There is a real correlation between work/life balance, “foreign policy stuff” and the women’s perspective that is missing from foreign policy, according to Anne-Marie Slaughter
She writes for ForeignPolicy.com on why foreign policy is disadvantaged by being an all-boys club.
“Foreign policy is a very male world” she writes, “the women who have made it are a small and close club, all committed to advancing the careers of younger women and worried that even engaging in this conversation could make it harder to break those glass ceilings.”
“If more women could juggle work and family successfully enough to allow them to remain on high-powered foreign-policy career tracks, more women would be available for top foreign-policy jobs”.
According to Slaughter, the fact remains that foreign policy is predominantly a boys club, with the men “shaping America’s place in the world”.

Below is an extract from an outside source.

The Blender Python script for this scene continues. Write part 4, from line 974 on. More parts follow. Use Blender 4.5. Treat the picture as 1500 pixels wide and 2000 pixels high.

As she surmises, there is one crucial perspective missing, and if more women were able to strike actual work-life balance they could access the capacity to stay on high-powered career tracks, and there would be much broader diversity and perspective that is necessary for such strategic processes.
This wider diversity “would change the world far more than you think, from giving peace talks a better chance to making us better able to mobilise international coalitions to reordering what issues governments even choose to work on” she writes.
The result, she says, matters “in ways that hinder the country’s ability to address the complex new challenges of our 21st-century planet. Countries would be better served if “both perspectives were equally represented in any decision-making process.”